Dec 25, 2011 14:04
So it's Christmas morning... er... afternoon now, and I'm sitting alone in a house that I'm watching over the holidays for a coworker. Am I the only one who sees something wrong with this picture? Not to be a downer, but this hasn't been my favorite Christmas. More than any other, this year I've feel more alone than ever, and have been left wondering what the hell is going on with my life.
I suppose it wasn't the best idea to commit to watching another house during my most beloved time of year, putting me in isolation so to speak. However, it's not just that. Our annual family party always falls on Christmas Eve, where about 15+ relatives show up to our house, we partake in pizza buns and martinellis, chat and open gifts. This was the first year that my younger sister brought the boyfriend. Up till then it had always been her and I together at the party. And when the house was quiet again, wrapping paper strewn on the floor and the kitchen topped to the ceiling with dishes, we would settle down for the tradition of watching Christmas Vacation. Not this year. Her and Rian took off as the night wound down, and I was left. It literally was like a pit in my stomach that hasn't left yet. It was the first time that I felt so much like the odd man out. Always to make the wound worse is the fact that my immediate family is just not close as other families are. Don't get me wrong, I dearly love them. But we don't spend time together. I know to many this is such a sad fact, but when it's all you've known it's your normal. However, the ironic fact is that I am extremely family oriented in my nature. I find myself craving it SO badly. Kids running around the house, games being played, baking together, inside jokes being laughed about... it's all I've ever wanted. But I just don't come from a family that has that environment. I suppose that is why I can't wait to have my own family one day, when I will make sure that type of atmosphere is felt.

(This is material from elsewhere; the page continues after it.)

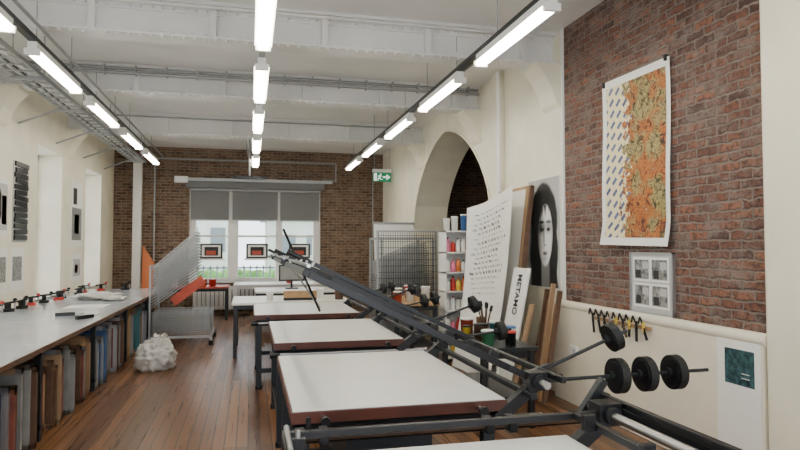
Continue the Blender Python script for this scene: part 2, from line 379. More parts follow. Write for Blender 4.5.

One of my most loved Christmas movies is The Family Stone. While it does have a more somber tone at its core and is less fluff than one might expect out of a holiday film, what resonates with me so deeply is the family dynamics portrayed. Four kids grown with significant others, grandchildren, all gathering back at the parents house for Christmas. There are fights, laughter, and merriment one would come to expect from that big of a family being together. But despite the imperfections, I find perfection. It's this version of perfection that I've also been blessed to feel through other families that I've attached myself to throughout the years. One of the reasons Wenatchee still has such a strong pull on me is the fact that I am always welcomed into a beloved families that provide me with this atmosphere I long for.
I know God has a plan for my life, and that He created me with the desires of my heart. I suppose the silver lining when you're at the bottom is that you can only go up. I just have to believe that the greatest plans along my path have yet to unfold. Merry Christmas to you all... please be thankful for your families and the warmth they give you this time of year.